Typical Tuscan courses include Bistecca alla fiorentina which is huge t-bone steak weighing from 500 to 1500 grams. It has always price given per 100 grams e.g. 3,5€ etto (etto is "hecto" pronounced in Italian). Crostini toscani are crostini with tuscan liver paté.
There are many gelato (Italian ice cream) stands; some connoisseurs consider the better Florentine gelato the finest in the world. Many times gelato is made in the bar where you buy it. Because of this there are many exotic tastes of ice cream like watermelon, spumante or garlic.
Tuscany is also the wellspring of cantuccini, also called biscotti di Prato. (Please note that in Italian, the singular of biscotti is un biscotto.) It's traditional to enjoy them after a meal by dipping them in Vin Santo ("Holy Wine"), a concentrated wine made from late-harvested grapes, but you can also buy bags of them in stores throughout the city and eat them however you like.

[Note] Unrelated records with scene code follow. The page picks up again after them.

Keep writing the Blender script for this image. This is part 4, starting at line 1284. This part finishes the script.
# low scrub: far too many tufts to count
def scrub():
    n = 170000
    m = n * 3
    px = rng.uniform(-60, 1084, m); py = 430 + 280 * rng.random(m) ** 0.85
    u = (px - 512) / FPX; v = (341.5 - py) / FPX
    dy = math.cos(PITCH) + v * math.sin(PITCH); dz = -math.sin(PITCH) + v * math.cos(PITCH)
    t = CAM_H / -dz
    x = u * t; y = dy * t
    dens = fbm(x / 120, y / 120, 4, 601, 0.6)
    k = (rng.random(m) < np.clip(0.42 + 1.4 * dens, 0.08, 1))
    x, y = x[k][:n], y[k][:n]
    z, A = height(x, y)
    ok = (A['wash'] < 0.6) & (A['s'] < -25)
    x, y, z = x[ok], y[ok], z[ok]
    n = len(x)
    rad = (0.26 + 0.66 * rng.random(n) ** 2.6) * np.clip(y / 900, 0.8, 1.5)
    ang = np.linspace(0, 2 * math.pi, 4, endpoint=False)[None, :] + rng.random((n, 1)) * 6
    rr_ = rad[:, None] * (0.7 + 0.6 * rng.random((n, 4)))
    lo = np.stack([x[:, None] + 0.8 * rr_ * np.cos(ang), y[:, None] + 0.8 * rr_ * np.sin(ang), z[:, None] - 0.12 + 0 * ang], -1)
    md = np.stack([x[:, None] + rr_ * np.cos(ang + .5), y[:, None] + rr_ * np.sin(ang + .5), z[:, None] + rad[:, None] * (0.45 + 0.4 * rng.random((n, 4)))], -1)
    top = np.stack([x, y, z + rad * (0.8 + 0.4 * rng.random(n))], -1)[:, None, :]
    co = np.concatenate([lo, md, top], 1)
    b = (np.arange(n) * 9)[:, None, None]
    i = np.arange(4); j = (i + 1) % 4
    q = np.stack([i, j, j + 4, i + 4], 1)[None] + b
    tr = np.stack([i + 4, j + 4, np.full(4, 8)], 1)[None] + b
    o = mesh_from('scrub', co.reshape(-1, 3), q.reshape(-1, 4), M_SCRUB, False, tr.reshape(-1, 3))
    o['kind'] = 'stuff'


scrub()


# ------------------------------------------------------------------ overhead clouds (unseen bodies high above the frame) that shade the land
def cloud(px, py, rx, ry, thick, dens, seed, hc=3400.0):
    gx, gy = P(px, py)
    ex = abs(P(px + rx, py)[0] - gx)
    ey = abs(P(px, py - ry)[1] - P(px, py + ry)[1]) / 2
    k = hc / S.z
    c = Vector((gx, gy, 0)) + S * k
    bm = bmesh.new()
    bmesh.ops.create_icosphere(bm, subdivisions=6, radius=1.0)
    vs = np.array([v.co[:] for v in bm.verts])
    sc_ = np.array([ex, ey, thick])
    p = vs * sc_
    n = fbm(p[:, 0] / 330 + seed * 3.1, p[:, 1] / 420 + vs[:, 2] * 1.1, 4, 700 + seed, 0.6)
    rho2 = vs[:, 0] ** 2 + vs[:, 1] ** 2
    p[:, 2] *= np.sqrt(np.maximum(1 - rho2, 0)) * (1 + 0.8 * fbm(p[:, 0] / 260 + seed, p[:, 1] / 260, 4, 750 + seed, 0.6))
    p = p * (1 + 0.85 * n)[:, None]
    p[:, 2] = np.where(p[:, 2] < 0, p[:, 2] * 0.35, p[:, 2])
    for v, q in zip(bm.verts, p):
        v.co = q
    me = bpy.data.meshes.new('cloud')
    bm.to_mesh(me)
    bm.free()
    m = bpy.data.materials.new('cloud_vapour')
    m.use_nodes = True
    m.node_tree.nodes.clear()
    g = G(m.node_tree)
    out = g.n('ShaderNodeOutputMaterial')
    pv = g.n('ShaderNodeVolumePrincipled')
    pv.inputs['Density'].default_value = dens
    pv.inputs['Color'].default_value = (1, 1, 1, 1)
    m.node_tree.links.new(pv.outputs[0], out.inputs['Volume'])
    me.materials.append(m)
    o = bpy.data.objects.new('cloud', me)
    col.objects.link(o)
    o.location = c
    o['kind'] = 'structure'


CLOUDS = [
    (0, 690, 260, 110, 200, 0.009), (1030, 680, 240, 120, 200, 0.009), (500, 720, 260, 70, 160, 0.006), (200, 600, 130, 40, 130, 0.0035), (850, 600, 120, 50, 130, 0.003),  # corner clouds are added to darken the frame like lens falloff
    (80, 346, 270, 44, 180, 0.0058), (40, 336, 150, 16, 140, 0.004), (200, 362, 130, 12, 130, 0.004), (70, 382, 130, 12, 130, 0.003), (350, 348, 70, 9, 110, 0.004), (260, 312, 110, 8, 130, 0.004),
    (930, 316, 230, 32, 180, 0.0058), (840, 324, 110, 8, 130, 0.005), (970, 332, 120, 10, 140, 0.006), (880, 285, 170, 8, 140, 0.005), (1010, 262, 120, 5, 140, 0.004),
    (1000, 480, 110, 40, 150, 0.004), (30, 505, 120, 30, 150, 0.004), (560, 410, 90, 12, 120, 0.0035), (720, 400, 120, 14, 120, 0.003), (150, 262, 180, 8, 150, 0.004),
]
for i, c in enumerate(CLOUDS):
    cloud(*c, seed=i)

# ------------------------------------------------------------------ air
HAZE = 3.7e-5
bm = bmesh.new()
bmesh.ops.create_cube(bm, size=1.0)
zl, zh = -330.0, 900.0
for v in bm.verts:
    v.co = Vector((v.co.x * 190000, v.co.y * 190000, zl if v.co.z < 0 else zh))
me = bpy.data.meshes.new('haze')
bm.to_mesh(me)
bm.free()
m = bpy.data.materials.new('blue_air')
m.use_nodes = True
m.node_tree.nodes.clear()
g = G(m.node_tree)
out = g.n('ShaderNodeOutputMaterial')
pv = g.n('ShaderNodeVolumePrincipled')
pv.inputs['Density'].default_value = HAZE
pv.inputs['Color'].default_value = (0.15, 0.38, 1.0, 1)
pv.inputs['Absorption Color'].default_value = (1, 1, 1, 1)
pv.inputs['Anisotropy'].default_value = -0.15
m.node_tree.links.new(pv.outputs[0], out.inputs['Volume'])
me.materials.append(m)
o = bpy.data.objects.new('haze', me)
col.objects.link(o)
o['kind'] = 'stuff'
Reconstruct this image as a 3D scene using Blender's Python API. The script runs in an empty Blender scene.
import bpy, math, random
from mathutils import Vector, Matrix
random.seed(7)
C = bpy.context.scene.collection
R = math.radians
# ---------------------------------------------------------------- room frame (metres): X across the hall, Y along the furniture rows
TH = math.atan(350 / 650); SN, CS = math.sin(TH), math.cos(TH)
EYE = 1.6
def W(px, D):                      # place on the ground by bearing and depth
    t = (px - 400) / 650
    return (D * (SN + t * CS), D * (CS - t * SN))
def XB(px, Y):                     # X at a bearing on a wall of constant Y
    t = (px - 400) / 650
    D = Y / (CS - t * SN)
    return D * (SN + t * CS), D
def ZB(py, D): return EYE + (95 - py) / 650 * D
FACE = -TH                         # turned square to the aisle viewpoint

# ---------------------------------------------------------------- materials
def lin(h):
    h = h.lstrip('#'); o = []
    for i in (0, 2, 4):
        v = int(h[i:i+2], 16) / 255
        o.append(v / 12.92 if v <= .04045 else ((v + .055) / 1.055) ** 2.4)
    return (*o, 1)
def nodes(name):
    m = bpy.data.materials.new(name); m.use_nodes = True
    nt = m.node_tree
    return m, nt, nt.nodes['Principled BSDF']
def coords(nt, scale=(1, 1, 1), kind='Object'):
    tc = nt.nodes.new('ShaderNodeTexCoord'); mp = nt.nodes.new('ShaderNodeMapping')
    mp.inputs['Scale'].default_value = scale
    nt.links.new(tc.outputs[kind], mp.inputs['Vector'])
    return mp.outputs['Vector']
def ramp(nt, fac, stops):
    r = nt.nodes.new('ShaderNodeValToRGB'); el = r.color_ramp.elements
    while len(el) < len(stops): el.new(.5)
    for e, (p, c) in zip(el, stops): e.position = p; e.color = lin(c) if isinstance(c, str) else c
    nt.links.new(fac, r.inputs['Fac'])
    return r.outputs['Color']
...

There are numerous caffè and pasticcerie where you can find excellent sandwiches. Pizza sold by weight is an equally excellent solution for budget dining, as is any caffè displaying a "Primi" card in its window where you'll find pastas and other dishes at low reasonable prices. The delis (rosticcerie) are very affordable (and the food is often quite good), and some also have dining tables if you don't want to take away.
A general rule: the closer you are to the historic old town, the higher the price.
Tap water is safe and the taste is now good enough (it got really nasty right after the flooding and stayed so for many years), but those who still prefer bottled water will find it plentiful. Sample the excellent wines of the region.
Chianti is the local wine that can be ordered cheaply. Many eateries will offer carafes of various sizes of "house chianti", usually for under 4 Euros.